Emergent Mind

Benchmarking down-scaled (not so large) pre-trained language models

(2105.04876)
Published May 11, 2021 in cs.CL , cs.LG , and stat.ML

Abstract

Large Transformer-based language models are pre-trained on corpora of varying sizes, for a different number of steps and with different batch sizes. At the same time, more fundamental components, such as the pre-training objective or architectural hyperparameters, are modified. In total, it is therefore difficult to ascribe changes in performance to specific factors. Since searching the hyperparameter space over the full systems is too costly, we pre-train down-scaled versions of several popular Transformer-based architectures on a common pre-training corpus and benchmark them on a subset of the GLUE tasks (Wang et al., 2018).

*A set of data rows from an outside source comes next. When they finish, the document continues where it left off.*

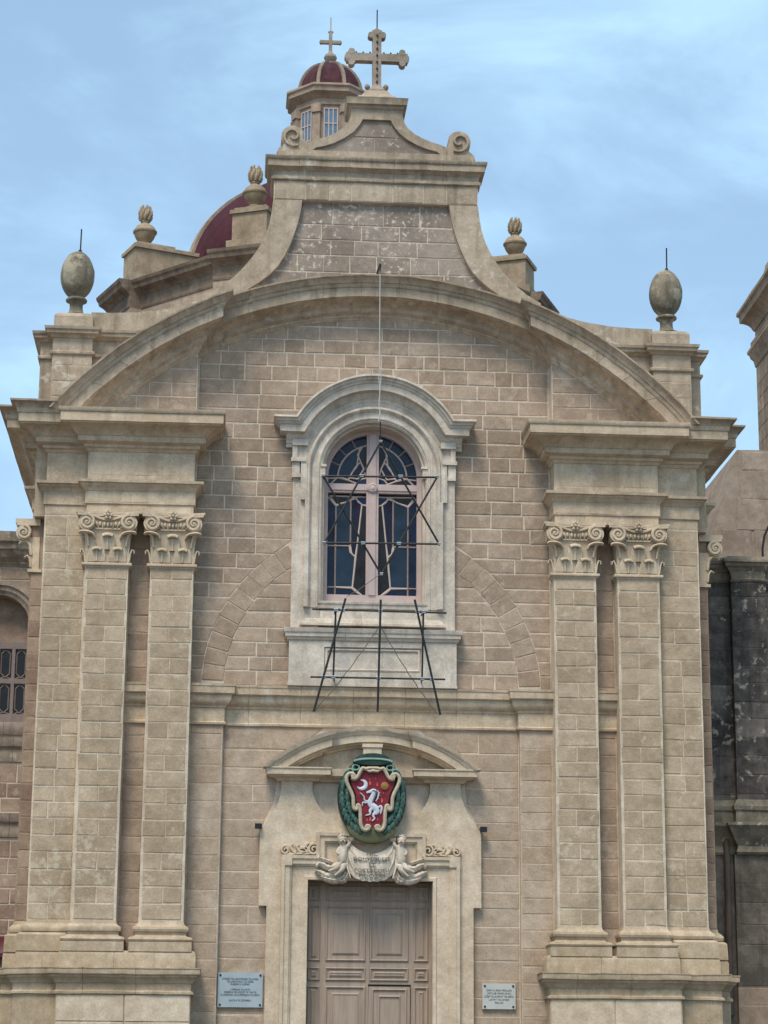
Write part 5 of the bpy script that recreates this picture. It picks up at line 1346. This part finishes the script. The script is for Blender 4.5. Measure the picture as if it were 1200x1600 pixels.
# ---- soot-blackened building on the right
dark = tag(empty('blackened_building', (7.5, 2, GROUND)), 'soot blackened stone building with flaking pilaster right of the church', 'building')
dinv = Matrix.Translation((-7.5, -2, -GROUND))
def dk(mb, name, mat, jit=.006, smooth=32):
    o = mb.build(name, mat, dark, jit=jit, smooth=smooth); o.matrix_parent_inverse = dinv; return o
YD = 2.0
k = MB(); k.box(5.6, 12, YD, YD + 6, GROUND, 8.6); dk(k, 'wall', 'sooty', 0, 0)
pth = [(5.6, YD), (6.32, YD), (6.32, YD - .16), (6.93, YD - .16), (6.93, YD), (12, YD)]
k = MB(); plan_sweep(k, pth, [(-.05, 8.52), (.02, 8.52), (.04, 8.55), (.0, 8.57), (.0, 8.70), (.03, 8.72), (.05, 8.76), (.09, 8.78), (.10, 8.83), (.13, 8.85), (.13, 8.90), (.03, 8.96), (-.4, 9.0)], seg=.22); dk(k, 'cornice', 'sooty_crest', .03)
k = MB(); k.box(6.32, 6.93, YD - .16, YD + .1, 4.75, 8.55); pl = dk(k, 'pilaster', 'sooty', .005, 0)
random.seed(77)
for q in lay(4.85, 8.5, lambda z, zm: [(6.33, 6.92)], .31, .5, .6, .008, .03): block_mesh(q, YD - .16, proud=.005).build('stone_block', 'sooty', pl, smooth=0, recalc=False)
for q in lay(4.85, 8.5, lambda z, zm: [(5.6, 6.31), (6.94, 8.5)], .31, .45, .8, .008, .03): dk(block_mesh(q, YD, proud=.005), 'stone_block', 'sooty', 0, 0)
k = MB(); plan_sweep(k, pth, [(-.05, 3.83), (.02, 3.84), (.05, 3.88), (.03, 3.92), (.02, 3.98), (.05, 4.02), (.10, 4.10), (.17, 4.2), (.20, 4.27), (.23, 4.30), (.23, 4.345), (.10, 4.36), (.06, 4.38), (.05, 4.55), (.08, 4.58), (.09, 4.64), (.05, 4.70), (.03, 4.75), (-.05, 4.78)], seg=.3); dk(k, 'middle_cornice', 'sooty_crest', .014)
k = MB(); k.box(6.25, 8.6, YD - .12, YD + .1, 1.66, 3.84); lw = dk(k, 'lower_pier', 'sooty_low', .004, 0)
for q in lay(1.68, 3.82, lambda z, zm: [(6.26, 6.93), (6.94, 8.5)], .34, .5, .9, .01, .03): block_mesh(q, YD - .12, proud=.005).build('stone_block', 'sooty_low', lw, smooth=0, recalc=False)
k = MB(); k.box(6.24, 8.6, YD - .13, YD + .1, GROUND, 1.655); dk(k, 'rusty_plinth', 'buttress', .006, 0)
for q in lay(.3, 1.65, lambda z, zm: [(6.25, 7.2), (7.21, 8.5)], .36, .8, .9, .012): dk(block_mesh(q, YD - .13, proud=.005), 'stone_block', 'return', 0, 0)
k = MB(); k.tube([(6.13, YD - .05, 4.3), (6.13, YD - .06, 3.2), (6.12, YD - .05, 2.2), (6.11, YD - .03, 1.2)], .055, 10); dk(k, 'drainpipe', 'rust', .006, 50)

# ---- pale house with a sloping side and the bell tower beyond it
h = tag(empty('pale_house', (9, 7, GROUND)), 'pale plastered house with a steep sloping side wall under the bell tower', 'house')
k = MB(); k.prism([(6.7, GROUND), (6.85, 9.6), (7.14, 10.588), (7.70, 12.37), (12, 12.42), (12, GROUND)], 7, 13)
o = k.build('wall', 'house', h, jit=.012, smooth=0); hinv = Matrix.Translation((-9, -7, -GROUND)); o.matrix_parent_inverse = hinv
random.seed(4)
for q in [[(7.66, 10.75), (8.32, 10.75), (8.32, 11.36), (7.66, 11.36)], [(7.72, 11.38), (8.4, 11.38), (8.4, 11.95), (7.72, 11.95)], [(7.80, 11.97), (8.4, 11.97), (8.4, 12.34), (7.80, 12.34)], [(8.0, 9.9), (8.5, 9.9), (8.5, 10.72), (8.0, 10.72)], [(7.35, 9.4), (7.95, 9.4), (7.95, 10.72), (7.35, 10.72)]]:
    o = block_mesh(q, 7, proud=.02, jit=.02).build('stone_block', 'house', h, smooth=0, recalc=False); o.matrix_parent_inverse = hinv
k = MB(); k.tube([(6.95, 6.97, 9.75), (7.25, 6.95, 10.22), (7.27, 6.95, 9.8)], .02, 6); k.box(7.15, 7.29, 6.96, 7.05, 9.55, 10.1); o = k.build('hatch', 'iron', h, smooth=0); o.matrix_parent_inverse = hinv

t = tag(empty('bell_tower', (10.8, 10.5, GROUND)), 'brown stone bell tower with stacked cornices at the right edge', 'bell tower')
tinv = Matrix.Translation((-10.8, -10.5, -GROUND))
TX = 9.36
def tp_(mb, name, mat, jit=.005, smooth=32):
    o = mb.build(name, mat, t, jit=jit, smooth=smooth); o.matrix_parent_inverse = tinv; return o
k = MB(); k.box(TX, 12.4, 9.0, 12.0, GROUND, 17.0); tp_(k, 'shaft', 'tower', .004, 0)
pt = [(12.4, 12.0), (TX, 12.0), (TX, 9.0), (12.4, 9.0)]
k = MB(); plan_sweep(k, pt, [(-.2, 16.6), (.02, 16.6), (.05, 16.65), (.07, 16.70), (.12, 16.77), (.2, 16.83), (.28, 16.87), (.29, 17.0), (.34, 17.05), (.34, 17.12), (-.2, 17.25)], seg=.4); tp_(k, 'cornice', 'tower', .008)
k = MB(); plan_sweep(k, pt, [(-.1, 15.74), (.02, 15.75), (.03, 15.82), (.05, 15.9), (.10, 15.97), (.12, 16.05), (.16, 16.10), (.16, 16.16), (.05, 16.18), (.05, 16.24), (.09, 16.28), (.09, 16.35), (-.1, 16.37)], seg=.4); tp_(k, 'impost', 'tower', .006)
k = MB(); plan_sweep(k, [(12.2, 11.94), (TX + .03, 11.94), (TX + .03, 9.1), (12.2, 9.1)], [(-1.0, 17.1), (0, 17.1), (0, 17.62), (-.05, 17.72), (-.15, 17.85), (-.2, 18.1), (-1.0, 18.15)], seg=.5); tp_(k, 'crown', 'tower', .01)
k = MB()                                                        # round-headed belfry opening in the side wall
op = [(9.25, 12.6), (9.25, 15.9)] + [(10.05 + .8 * math.cos(PI - PI * i / 14), 15.9 + .8 * math.sin(PI - PI * i / 14)) for i in range(15)] + [(10.85, 12.6)]
k.rings([[(x, y, z) for y, z in op] for x in (TX - .006, TX + .05)]); tp_(k, 'belfry_opening', 'dark', 0, 0)
random.seed(6)
for q in lay(12.2, 15.7, lambda z, zm: [(-11.98, -10.9)], .34, .5, .9, .014):
    m = MB(); m.merge(block_mesh(q, 0, proud=.006), Matrix.Translation((TX, 0, 0)) @ Matrix.Rotation(-PI / 2, 4, 'Z')); tp_(m, 'stone_block', 'tower', 0, 0)

# ---- curved iron lamp bracket on the dark building
lb = tag(empty('lamp_bracket', (7.0, 2.2, 8.95)), 'curved black iron pipe rising from the sooty cornice', 'bracket')
k = MB(); k.tube([(-.02, 0, 0), (-.02, 0, .25), (.02, 0, .48), (.12, 0, .70), (.30, 0, .86), (.5, 0, .92)], .02, 7); k.build('pipe', 'iron', lb, smooth=50)
k = MB(); k.tube([(.5, 0, .93), (.72, 0, .88)], [.05, .09], 8); k.build('lamp_head', 'iron', lb, smooth=50)
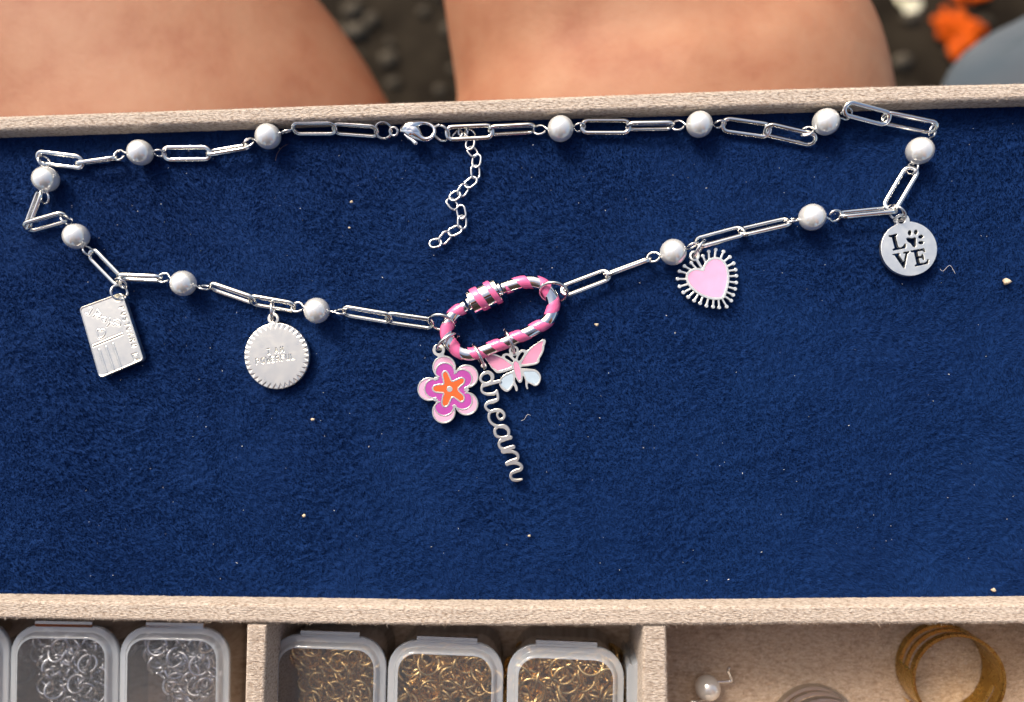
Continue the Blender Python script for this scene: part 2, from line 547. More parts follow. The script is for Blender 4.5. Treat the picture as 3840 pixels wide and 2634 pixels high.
# ================================================================== SETTING: ground far below
gz = -640.0
mk('ground', [(-60000, -60000, gz), (60000, -60000, gz), (60000, 60000, gz), (-60000, 60000, gz)], [(0, 1, 2, 3)], M['soil'], smooth=False)['kind'] = 'structure'
def lump(c, r, seed, sub=2, flat=0.6, rough=0.25):
    import bmesh
    bm = bmesh.new()
    bmesh.ops.create_icosphere(bm, subdivisions=sub, radius=1.0)
    from mathutils import noise as mn
    vs = []
    for v in bm.verts:
        k = 1+rough*mn.noise(v.co*1.7+Vector((seed*3.1, seed, 0)))*2
        vs.append((c[0]+v.co.x*r[0]*k, c[1]+v.co.y*r[1]*k, c[2]+v.co.z*r[2]*k))
    fs = [tuple(v.index for v in f.verts) for f in bm.faces]
    bm.free()
    return vs, fs
parts = []
for k in range(700):
    x, y = random.uniform(-300, 700), random.uniform(-60, 800)
    r = random.choice([4, 5, 6, 8, 10, 13])*random.uniform(.8, 1.2)
    parts.append(lump((x, y, gz+r*0.25), (r, r*random.uniform(.6, 1), r*.28), k, 1))
v, f = join(parts)
prop(mk('pebbles', v, f, M['stone']), 'scattered small stones on the dark ground behind the legs', None, None, 'stuff')

# orange, cream and grey-blue things out of focus beyond the tray
def img_lump(name, reg_pts, z, mat, label, cat, depth, seed):
    c = P(reg_pts[0], reg_pts[1], z)
    sx = (P(reg_pts[0]+reg_pts[2], reg_pts[1], z)-c).length
    sy = (P(reg_pts[0], reg_pts[1]+reg_pts[3], z)-c).length
    return c, sx, sy
def bag(name, px, py, rx, ry, z, mat, label, cat, seed, hz=0.5, rough=0.25, rotd=0):
    c, sx, sy = img_lump(name, (px, py, rx, ry), z, mat, label, cat, 0, seed)
    v, f = lump((0, 0, 0), (sx, sy, min(sx, sy)*hz), seed, 4, rough=rough)
    R = Matrix.Rotation(math.radians(rotd), 3, 'Z')
    v = [R @ Vector(q)+c+Vector((0, 0, min(sx, sy)*hz*0.7)) for q in v]
    return prop(mk(name, v, f, mat), label, cat)
bag('plastic_bag', 3580, 125, 62, 85, gz, M['orange_cloth'], 'crumpled bright orange scrap on the dark ground beyond the tray', 'bag', 3, 0.35, 0.5, 30)
bag('plastic_bag', 3640, -25, 50, 45, gz, M['orange_cloth'], 'smaller orange scrap cut off by the top edge of the photo', 'bag', 9, 0.35, 0.5, 60)
bag('paper_scrap', 3400, -10, 38, 75, gz, M['cream_leaf'], 'pale yellow-white scrap lying on the dark ground by the leg', 'paper', 5, 0.3, 0.3, 18)
bag('cloth_bundle', 3930, 390, 500, 330, -190, M['grey_cloth'], 'rounded grey-blue cloth bundle behind the upper right of the tray', 'cloth', 12, 0.45, 0.12, 38)

# ================================================================== person: thighs, hips and torso as one surface
def blob_tube(path, rad, ns=20):
    return sweep(path, rad, rad, ns=ns)
RZ = -31.0
def edge_leg(spec, side):
    """Leg axis points from where its outline runs: (px, py, radius, direction of the axis)."""
    pts, rr = [], []
    for px, py, r, ax_ in spec:
        a_ = Vector((*ax_, 0)).normalized()
        d = (P(px, py, -50)-CAM).normalized()
        n = d.cross(a_).normalized()
        if n.x*side < 0: n = -n
        t = (RZ-r-CAM.z-r*n.z)/d.z
        pts.append(CAM+d*t+n*r); rr.append(r)
    return pts, rr
legR, rR = edge_leg([(1600, -700, 50, (-.05, 1)), (1615, -300, 51, (-.05, 1)), (1628, 0, 57, (-.1, 1)), (1630, 200, 66, (-.1, 1)), (1652, 382, 74, (-.1, 1))], 1)
legL, rL = edge_leg([(730, -600, 66, (-.62, .8)), (960, -270, 74, (-.6, .8)), (1211, 0, 79, (-.6, .8)), (1356, 193, 81, (-.5, .86)), (1452, 382, 82, (-.4, .9))], -1)
legR.append(legR[-1]+Vector((6, -50, -4))); rR.append(80)
legL.append(legL[-1]+Vector((16, -50, 0))); rL.append(83)
hipR, hipL = Vector((70, -260, -125)), Vector((-75, -260, -125))
def limb(pts, rr, hip, knee_out):
    k = pts[0]
    shin = [(k+Vector((knee_out*0.4, 20, -150)), 50), (k+Vector((knee_out*0.5, 25, -60)), 60)]
    P_ = [q for q, r in shin]+pts+[hip]
    R_ = [r for q, r in shin]+rr+[88]
    sp = catmull([(p.x, p.y, p.z) for p in P_], 6)
    rp = catmull([(r, 0, 0) for r in R_], 6)
    return blob_tube(sp, [q.x for q in rp])
body_parts = [limb(legR, rR, hipR, 10), limb(legL, rL, hipL, -20),
              lump((0, -285, -110), (150, 105, 85), 1, 3, rough=0.02),
              sweep([Vector((0, -290, -120)), Vector((0, -315, 30)), Vector((0, -290, 180)), Vector((0, -235, 330)), Vector((0, -205, 385)), Vector((0, -185, 430))], [120, 125, 140, 150, 62, 55], [85, 85, 92, 78, 60, 55], ns=24, nor=(0, 1, 0.2)),
              lump((0, -140, 500), (74, 92, 96), 4, 3, rough=0.02)]
for sx in (-1, 1):
    sh, el, wr = Vector((150*sx, -215, 320)), Vector((215*sx, -170, 90)), Vector((125*sx, -60, 235))
    body_parts.append(sweep(catmull([(p.x, p.y, p.z) for p in (sh*0.9+Vector((0, -20, 40)), sh, el, wr)], 6), [46, 46, 45, 44, 42, 40, 39, 38, 37, 37, 36, 35, 34, 32, 30, 28, 26, 25, 24], ns=16))
v, f = join(body_parts)
person = mk('person', v, f, M['skin'], origin=(0, -285, -120))
prop(person, 'seated person with bare thighs side by side under the beige tray', 'person')
rm = person.modifiers.new('remesh', 'REMESH'); rm.mode = 'VOXEL'; rm.voxel_size = 0.006; rm.use_smooth_shade = True
sm = person.modifiers.new('smooth', 'SMOOTH'); sm.factor = 0.6; sm.iterations = 12
v, f = sweep([Vector((0, -290, -80)), Vector((0, -315, 30)), Vector((0, -290, 180)), Vector((0, -235, 335)), Vector((0, -208, 385))], [150, 132, 148, 158, 70], [110, 93, 100, 86, 66], ns=28, nor=(0, 1, 0.2))
mk('shirt', v, f, M['shirt'], person)
v, f = lump((0, -155, 520), (86, 98, 96), 6, 3, rough=0.06)
mk('hair', v, f, M['dark_hair'], person)

# ================================================================== tray
tray = empty('jewelry_tray', P(1920, 1400, -26), 'beige suede covered jewellery tray with a navy velvet pad', 'tray')
RIM = 4.3
def line(pts, h):
    q = [P(x, y, h) for x, y in pts]
    a, b = q[0], q[1]; c, d = q[-2], q[-1]
    q.insert(0, a+(a-b).normalized()*21); q.append(d+(d-c).normalized()*21)
    return [(v.x, v.y) for v in catmull([(v.x, v.y, 0) for v in q], 6)]
topo = line([(0, 436), (900, 405), (1800, 374), (2900, 334), (3840, 312)], RIM)
topi = line([(0, 490), (900, 460), (1800, 428), (2900, 397), (3840, 371)], RIM)
lowo = line([(0, 2253), (1000, 2266), (1700, 2276), (2500, 2275), (3200, 2269), (3840, 2264)], RIM)
lowi = line([(0, 2320), (900, 2336), (1700, 2347), (2450, 2346), (3200, 2341), (3840, 2340)], RIM)
plate('rim', [topo+topi[::-1]], RIM, 30, 0.7, M['linen'], tray, res=3)
plate('rim', [lowo+lowi[::-1]], RIM, 30, 0.7, M['linen'], tray, res=3)
def quad(name, px, top, z0=-26, mat='linen', bev=0.6):
    """Wall whose top face has these four photo corners."""
    q = [P(x, y, top) for x, y in px]
    lp = []
    for i in range(4):
        a, b = q[i], q[(i+1) % 4]
        for k in range(6): lp.append(tuple((a+(b-a)*k/6)[:2]))
    return plate(name, [lp], top, top-z0, bev, M[mat], tray, res=3)
quad('divider', [(925, 2345), (999, 2345), (975, 3100), (905, 3100)], RIM-0.5)
quad('divider', [(2412, 2349), (2497, 2349), (2512, 3100), (2402, 3100)], RIM-0.5)
quad('rim', [(-330, 3100), (4200, 3100), (4200, 3160), (-330, 3160)], RIM)
quad('rim', [(-400, 400), (-335, 400), (-335, 3160), (-400, 3160)], RIM)
quad('rim', [(4205, 260), (4270, 260), (4270, 3160), (4205, 3160)], RIM)
# velvet pad and compartment floor
def sheet(name, corners, z, mat):
    q = [(c.x, c.y, z) for c in corners]
    return mk(name, q, [(0, 1, 2, 3)], mat, tray, smooth=False)
FLOOR = -22.0
cor = [P(-390, 3150, RIM), P(4260, 3150, RIM), P(4260, 2300, RIM), P(-390, 2300, RIM)]
sheet('compartment_floor', cor, FLOOR, M['floor_suede'])
bx = [P(-395, 420, RIM), P(4265, 300, RIM), P(4265, 3155, RIM), P(-395, 3155, RIM)]
mk('tray_base', [(p.x, p.y, z) for z in (-29, -26) for p in bx], [(3, 2, 1, 0), (4, 5, 6, 7), (0, 1, 5, 4), (1, 2, 6, 5), (2, 3, 7, 6), (3, 0, 4, 7)], M['linen'], tray, smooth=False)

# the pad: a gently uneven sheet, then its pile
def ytop(x): return np.interp(x, [p[0] for p in topi], [p[1] for p in topi])
def ylow(x): return np.interp(x, [p[0] for p in lowo], [p[1] for p in lowo])
def relief(x, y):
    """Height of the pile: brushed tufts about 1 mm across, with slower swells."""
    wx = x+0.9*vnoise(x, y, 2.2, 3); wy = y+0.9*vnoise(x, y, 2.2, 4)
    a = vnoise(wx*0.8+wy*0.35, wy*1.1-wx*0.4, 0.8, 5)
    b = vnoise(wx, wy, 0.5, 6)
    c = vnoise(x, y, 3.6, 7)
    return 0.17*a+0.12*b+0.12*c
nx, ny = 640, 300
gx = np.linspace(-134, 134, nx); gt = np.linspace(0, 1, ny)
GX = np.repeat(gx[None, :], ny, 0)
GY = ylow(gx)[None, :]-1.0+(ytop(gx)-ylow(gx)+2.0)[None, :]*gt[:, None]
GZ = -0.60+relief(GX, GY)*0.8
vv = np.stack([GX, GY, GZ], 2).reshape(-1, 3)
ii = (np.arange(ny-1)[:, None]*nx+np.arange(nx-1)[None, :]).ravel()
pad = mk_np('velvet_pad', vv, np.stack([ii, ii+1, ii+nx+1, ii+nx], 1), M['pile'], tray)
npile = 580000
x = RNG.uniform(-131, 133, npile); t = RNG.random(npile)
yl, yt = ylow(x)-0.3, ytop(x)+0.3
y = yl+(yt-yl)*t
h = relief(x, y)
e = 0.12
gxh = (relief(x+e, y)-h)/e; gyh = (relief(x, y+e)-h)/e
ang = 1.1+2.3*vnoise(x, y, 26, 11)+1.3*vnoise(x, y, 7, 12)+RNG.normal(size=npile)*0.4
lean = 1.35+1.15*vnoise(x, y, 19, 13)+0.3*vnoise(x, y, 4, 14)
d = np.stack([np.cos(ang)*lean+gxh*0.6, np.sin(ang)*lean+gyh*0.6, np.full(npile, 0.9)], 1)
d /= np.linalg.norm(d, axis=1, keepdims=True)
root = np.stack([x, y, -0.60+h*0.85], 1)
fibres('velvet_pile', root, d, RNG.uniform(0.35, 0.75, npile), RNG.uniform(0.07, 0.15, npile), M['pile'], tray, curl=0.3)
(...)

Specifically, we systematically compare three pre-training objectives for different shape parameters and model sizes, while also varying the number of pre-training steps and the batch size. In our experiments MLM + NSP (BERT-style) consistently outperforms MLM (RoBERTa-style) as well as the standard LM objective. Furthermore, we find that additional compute should be mainly allocated to an increased model size, while training for more steps is inefficient. Based on these observations, as a final step we attempt to scale up several systems using compound scaling (Tan and Le, 2019) adapted to Transformer-based language models.